La etapa inicial de control de detención, que debería ser garante de seguridad y justicia inmediata, se ha debilitado. Hoy, los jueces evitan imponer prisión preventiva justificada, aun cuando existen pruebas contundentes e incluso casos de flagrancia. Así, delincuentes detenidos en el acto mismo del crimen enfrentan sus procesos en libertad. Este escenario alimenta la percepción ciudadana de que la justicia en México tiene precio y favores.
Las estadísticas confirman el colapso del sistema. Según el INEGI, solo 5.2% de las causas penales alcanzan el juicio oral, mientras que otros estudios estiman que apenas entre el 8% y el 10% de los casos denunciados llegan a sentencia. Esto significa que más del 90% de los delitos quedan sin resolución definitiva, fortaleciendo la impunidad.
La situación se agrava en estados como Jalisco, señalado como uno de los más corruptos en materia judicial. En lugar de promover cambios, se busca dar continuidad a los mismos jueces, perpetuando un sistema marcado por los favores y la corrupción. Esto refuerza la desconfianza social y consolida la percepción de que la justicia es negociable.
A nivel federal, se intentó legitimar al sistema promoviendo la elección ciudadana de jueces y magistrados. Sin embargo, la convocatoria y los resultados dejaron en claro que los perfiles seleccionados respondían al partido en el poder. Más que democratizar la justicia, este mecanismo se tradujo en una captura política del Poder Judicial, disfrazada de participación ciudadana.

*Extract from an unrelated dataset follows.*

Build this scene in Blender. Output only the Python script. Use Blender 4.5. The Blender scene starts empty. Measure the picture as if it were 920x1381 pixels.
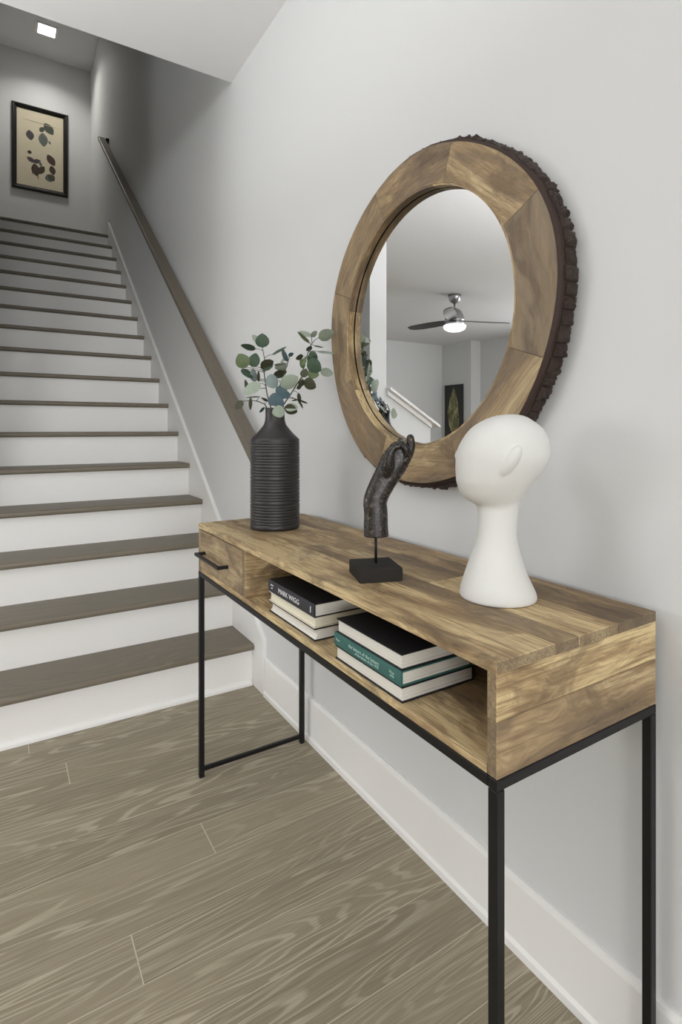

La conclusión es clara: la justicia penal no es justa, mucho menos garante. Lo que nació como una reforma para proteger derechos y agilizar procesos, terminó consolidando la impunidad y debilitando la confianza social. El reto no es crear otra reforma, sino ejecutar con seriedad lo que ya está establecido en la ley: recursos suficientes, jueces imparciales, fiscales capacitados, procesos ágiles y castigo a la corrupción.